In effetti, sulla base dei dati rilasciati dall’azienda, gli utenti che creano Shorts e li visualizzano non sono teenager ma utenti over 40. È un fatto molto interessante. Questi utenti probabilmente sarebbero presto o tardi finiti su Tik Tok, ma Youtube li ha fidelizzati con gli Shorts.
I reel di Meta su Instagram e Facebook
Ovviamente anche Meta è in prima linea sui video brevi. I reel (video di 15 secondi) sono stati introdotti su Instagram poco dopo l’esplosione di Tik Tok. E negli ultimi mesi, sono stati abilitati anche su Facebook. Gattini, balletti scosciati, belle ragazze sono alcuni tra i temi dominanti di questo nuovo format che è basato su una fruizione vorace, effetti visivi ripetitivi, zapping forsennato e algoritmi fulminei.
Tanto su Tik Tok che su Youtube e Meta, la creatività è costruita secondo pattern ripetuti grazie al formato molto preciso e agli effetti visivi disponibili, che imbrigliano la creatività in un risultato un po’ scontato.
A differenza degli altri format, l’algoritmo fa tutto da solo. Bastano poche sessioni per identificare i gusti dell’utente, dopodiché è solo questione di bombardarlo ripetutamente con i video di suo probabile gradimento.
Le ombre del format degli short video
Il format degli short però non è senza ombre. Gli algoritmi diventano ancora più dominanti, rispetto alla fruizione standard. L’utente non cerca, è invece sovrastato dai video raccomandati. Il modo in cui funzionano le piattaforme è sempre più una scatola oscura, in grado di conoscerci più di noi stessi.
Yuval Noah Harari, il grande storico israeliano, ha segnalato questo problema in più occasioni.
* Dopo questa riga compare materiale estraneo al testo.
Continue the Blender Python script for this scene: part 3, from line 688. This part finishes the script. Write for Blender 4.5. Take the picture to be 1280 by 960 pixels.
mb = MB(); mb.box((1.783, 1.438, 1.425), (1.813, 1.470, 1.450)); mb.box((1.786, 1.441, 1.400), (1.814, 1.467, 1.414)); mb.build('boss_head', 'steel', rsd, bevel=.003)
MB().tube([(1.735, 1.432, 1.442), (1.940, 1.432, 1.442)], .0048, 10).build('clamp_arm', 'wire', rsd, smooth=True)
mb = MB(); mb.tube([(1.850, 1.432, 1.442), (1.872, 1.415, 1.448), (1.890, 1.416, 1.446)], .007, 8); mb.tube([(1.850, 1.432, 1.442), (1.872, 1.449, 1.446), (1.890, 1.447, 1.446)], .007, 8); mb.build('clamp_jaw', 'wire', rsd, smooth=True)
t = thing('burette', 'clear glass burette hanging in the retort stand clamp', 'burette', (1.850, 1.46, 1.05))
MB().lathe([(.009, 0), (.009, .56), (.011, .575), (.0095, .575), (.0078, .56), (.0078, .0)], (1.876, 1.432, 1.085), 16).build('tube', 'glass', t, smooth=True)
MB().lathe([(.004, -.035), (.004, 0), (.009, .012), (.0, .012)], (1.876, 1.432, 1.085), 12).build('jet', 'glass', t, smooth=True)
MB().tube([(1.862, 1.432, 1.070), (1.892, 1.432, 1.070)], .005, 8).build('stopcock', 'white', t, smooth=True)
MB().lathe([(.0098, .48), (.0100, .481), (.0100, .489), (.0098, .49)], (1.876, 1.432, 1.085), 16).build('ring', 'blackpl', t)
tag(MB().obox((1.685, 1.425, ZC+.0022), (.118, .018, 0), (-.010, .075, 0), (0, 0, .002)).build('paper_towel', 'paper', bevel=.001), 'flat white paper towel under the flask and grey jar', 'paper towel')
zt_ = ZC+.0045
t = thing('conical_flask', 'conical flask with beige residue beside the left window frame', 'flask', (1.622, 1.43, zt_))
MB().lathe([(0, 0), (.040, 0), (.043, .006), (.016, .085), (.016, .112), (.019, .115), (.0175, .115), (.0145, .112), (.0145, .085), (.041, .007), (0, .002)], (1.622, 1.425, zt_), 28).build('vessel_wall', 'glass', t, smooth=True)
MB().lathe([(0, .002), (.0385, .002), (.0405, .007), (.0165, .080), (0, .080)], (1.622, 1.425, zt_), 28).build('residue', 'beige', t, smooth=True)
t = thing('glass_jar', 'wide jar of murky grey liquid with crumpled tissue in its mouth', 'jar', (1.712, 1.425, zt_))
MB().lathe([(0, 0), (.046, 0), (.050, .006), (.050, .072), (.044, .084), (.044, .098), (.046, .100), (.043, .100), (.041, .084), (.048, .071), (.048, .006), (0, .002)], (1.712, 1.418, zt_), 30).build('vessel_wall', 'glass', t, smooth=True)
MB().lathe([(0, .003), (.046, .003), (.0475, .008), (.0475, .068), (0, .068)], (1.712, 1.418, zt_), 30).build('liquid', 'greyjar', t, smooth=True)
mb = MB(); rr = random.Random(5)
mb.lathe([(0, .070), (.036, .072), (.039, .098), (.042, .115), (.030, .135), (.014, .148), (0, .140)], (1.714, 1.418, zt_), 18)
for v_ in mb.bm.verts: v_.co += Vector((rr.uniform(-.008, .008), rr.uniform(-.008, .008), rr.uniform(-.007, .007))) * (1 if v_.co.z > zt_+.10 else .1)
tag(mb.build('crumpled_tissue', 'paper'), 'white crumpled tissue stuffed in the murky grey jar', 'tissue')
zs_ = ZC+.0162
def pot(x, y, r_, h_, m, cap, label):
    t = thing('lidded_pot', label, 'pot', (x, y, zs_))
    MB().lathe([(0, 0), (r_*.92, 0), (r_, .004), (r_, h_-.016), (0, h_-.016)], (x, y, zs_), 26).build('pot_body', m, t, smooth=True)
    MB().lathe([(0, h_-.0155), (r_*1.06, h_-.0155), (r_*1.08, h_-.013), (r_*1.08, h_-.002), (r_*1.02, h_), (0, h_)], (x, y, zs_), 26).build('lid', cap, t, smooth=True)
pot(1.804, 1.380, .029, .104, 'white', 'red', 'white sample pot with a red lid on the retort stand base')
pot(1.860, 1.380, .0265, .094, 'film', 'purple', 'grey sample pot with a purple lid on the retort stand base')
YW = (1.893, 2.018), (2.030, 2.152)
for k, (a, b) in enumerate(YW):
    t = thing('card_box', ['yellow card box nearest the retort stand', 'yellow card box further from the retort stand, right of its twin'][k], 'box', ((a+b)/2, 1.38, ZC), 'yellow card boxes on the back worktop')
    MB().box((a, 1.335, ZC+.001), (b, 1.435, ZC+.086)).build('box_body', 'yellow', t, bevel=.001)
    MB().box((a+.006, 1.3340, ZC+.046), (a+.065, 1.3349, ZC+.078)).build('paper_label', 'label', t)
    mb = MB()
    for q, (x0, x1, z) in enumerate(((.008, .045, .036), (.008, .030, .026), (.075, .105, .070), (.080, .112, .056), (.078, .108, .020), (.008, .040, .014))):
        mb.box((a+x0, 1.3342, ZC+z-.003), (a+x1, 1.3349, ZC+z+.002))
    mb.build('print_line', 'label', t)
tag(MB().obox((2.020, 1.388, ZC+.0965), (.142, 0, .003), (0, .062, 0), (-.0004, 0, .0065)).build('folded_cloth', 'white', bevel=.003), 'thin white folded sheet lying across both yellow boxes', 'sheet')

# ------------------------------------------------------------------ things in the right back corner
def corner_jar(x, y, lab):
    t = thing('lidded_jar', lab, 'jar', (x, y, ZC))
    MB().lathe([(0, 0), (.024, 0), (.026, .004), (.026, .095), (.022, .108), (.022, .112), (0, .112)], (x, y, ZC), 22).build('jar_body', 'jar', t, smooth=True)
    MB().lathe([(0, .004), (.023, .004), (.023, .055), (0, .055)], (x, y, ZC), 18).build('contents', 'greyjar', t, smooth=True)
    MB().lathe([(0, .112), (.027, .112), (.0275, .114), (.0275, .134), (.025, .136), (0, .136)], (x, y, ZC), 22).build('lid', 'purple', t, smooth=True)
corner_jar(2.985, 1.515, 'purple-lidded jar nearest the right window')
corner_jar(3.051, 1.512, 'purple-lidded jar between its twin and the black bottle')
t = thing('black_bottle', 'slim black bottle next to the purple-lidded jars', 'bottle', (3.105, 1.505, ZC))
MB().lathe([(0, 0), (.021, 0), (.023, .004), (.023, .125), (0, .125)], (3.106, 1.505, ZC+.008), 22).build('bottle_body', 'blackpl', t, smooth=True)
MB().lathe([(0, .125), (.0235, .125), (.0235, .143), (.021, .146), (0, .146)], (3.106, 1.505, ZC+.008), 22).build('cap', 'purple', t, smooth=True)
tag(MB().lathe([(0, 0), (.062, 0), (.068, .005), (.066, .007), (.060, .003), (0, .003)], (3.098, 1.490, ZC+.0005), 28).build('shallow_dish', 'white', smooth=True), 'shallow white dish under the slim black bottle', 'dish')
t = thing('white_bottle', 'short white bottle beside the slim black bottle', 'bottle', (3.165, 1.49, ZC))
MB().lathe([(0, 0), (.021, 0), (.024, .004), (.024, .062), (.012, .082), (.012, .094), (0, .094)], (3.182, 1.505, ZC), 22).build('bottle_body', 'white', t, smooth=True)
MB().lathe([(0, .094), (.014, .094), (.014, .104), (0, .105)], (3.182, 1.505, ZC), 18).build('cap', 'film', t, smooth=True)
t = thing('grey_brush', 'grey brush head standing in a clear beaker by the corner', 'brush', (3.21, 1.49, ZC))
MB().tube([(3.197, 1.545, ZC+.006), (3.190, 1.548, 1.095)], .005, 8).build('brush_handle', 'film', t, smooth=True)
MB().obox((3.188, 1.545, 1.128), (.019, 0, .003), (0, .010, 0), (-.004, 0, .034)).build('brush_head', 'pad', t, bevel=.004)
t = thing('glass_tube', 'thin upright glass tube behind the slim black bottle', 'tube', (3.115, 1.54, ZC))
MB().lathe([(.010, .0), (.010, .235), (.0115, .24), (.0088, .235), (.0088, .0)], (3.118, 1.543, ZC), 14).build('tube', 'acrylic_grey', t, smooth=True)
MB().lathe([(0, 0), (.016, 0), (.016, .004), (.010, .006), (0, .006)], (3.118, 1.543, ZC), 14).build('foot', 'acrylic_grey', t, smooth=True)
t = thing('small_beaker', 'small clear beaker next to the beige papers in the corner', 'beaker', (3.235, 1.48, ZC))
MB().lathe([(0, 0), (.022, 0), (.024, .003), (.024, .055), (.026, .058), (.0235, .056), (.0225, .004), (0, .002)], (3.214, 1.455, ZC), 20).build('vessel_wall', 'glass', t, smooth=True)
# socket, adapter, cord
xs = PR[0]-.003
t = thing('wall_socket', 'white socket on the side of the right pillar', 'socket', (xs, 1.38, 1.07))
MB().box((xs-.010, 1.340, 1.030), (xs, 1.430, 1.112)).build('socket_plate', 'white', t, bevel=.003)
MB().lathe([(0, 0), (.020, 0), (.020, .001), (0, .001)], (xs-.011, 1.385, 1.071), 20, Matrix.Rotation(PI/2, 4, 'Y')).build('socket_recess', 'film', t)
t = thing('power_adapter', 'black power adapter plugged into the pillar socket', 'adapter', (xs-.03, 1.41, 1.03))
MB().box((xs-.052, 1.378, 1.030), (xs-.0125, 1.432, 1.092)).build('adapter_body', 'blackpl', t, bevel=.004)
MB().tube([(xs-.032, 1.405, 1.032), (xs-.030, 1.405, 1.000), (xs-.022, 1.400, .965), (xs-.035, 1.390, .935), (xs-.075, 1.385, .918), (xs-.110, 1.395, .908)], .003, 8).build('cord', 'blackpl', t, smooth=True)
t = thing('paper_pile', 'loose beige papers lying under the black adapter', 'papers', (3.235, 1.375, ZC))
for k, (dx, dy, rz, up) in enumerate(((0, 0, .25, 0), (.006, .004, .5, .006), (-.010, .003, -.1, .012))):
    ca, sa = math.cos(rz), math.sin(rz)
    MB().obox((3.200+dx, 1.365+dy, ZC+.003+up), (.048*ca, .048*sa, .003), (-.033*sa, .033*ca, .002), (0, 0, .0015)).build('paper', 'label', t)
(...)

I social hanno capito come hackerare la nostra mente.
Conoscenze approfondite sulla chimica cerebrale, potenza di calcolo nell’ordine dei terabite e raccolta di dati scientifica hanno trasformato la nostra mente in un acquario trasparente dove i nostri impulsi, desideri, interessi vengono perfettamente intercettati dagli algoritmi, che sono invece, guarda caso, secretati, protetti da brevetti e nascosti.
I video shorts non fanno che peggiorare questa dinamica, accentuando l’asimmetria informativa tra ciò che noi sappiamo delle piattaforme e ciò che le piattaforme sanno di noi.
La necessità di una regolamentazione europea
È una lotta impari. Deve essere costruita una regolamentazione stringente sulla trasparenza degli algoritmi. L’Unione Europea si sta muovendo in tal senso. Ed è un’azione necessaria, per ripristinare gli equilibri di potere tra i media e gli utenti.
Da più parti sono state sollevate obiezioni a questa riflessione, in nome del fatto che gli algoritmi sono accessibili soltanto ad esperti e tecnici, con raffinate competenze di programmazione, matematica e statistica. È un’argomentazione letteralmente senza senso. Non ne sapevamo nulla di micro e macronutrienti, quando la legislazione ha stabilito che era necessario indicare nelle etichette la composizione degli alimenti, le calorie e i principali principi nutritivi.
Non solo questa normativa ha favorito la trasparenza e messo alle strette i produttori di alimenti, ma ha anche favorito la diffusione di una cultura alimentare sana e consapevole. Oggi ci troviamo nella stessa identica situazione nel contesto delle piattaforme.
Servono norme stringenti per aumentare la trasparenza del software e degli algoritmi, in modo da mettere alle strette Big Tech e far emergere le tecniche di manipolazione, che talvolta sono presenti negli algoritmi.
I nuovi social del web3 puntano sulla trasparenza
È una battaglia appena iniziata, ma non potrà essere vinta se non vengono costruite alternative al dominio dell’algoritmo. Sotto il cappello del web3 stanno nascendo nuovi social come DeSo, Mastodon, Streemit, Minds, Solcial che fanno della trasparenza la propria bandiera. Al momento sono microscopiche realtà rispetto ai giganti del web, ma se riuscissero a trovare una chiave per crescere, potrebbero stimolare maggiore trasparenza anche nelle piattaforme della Silicon Valley.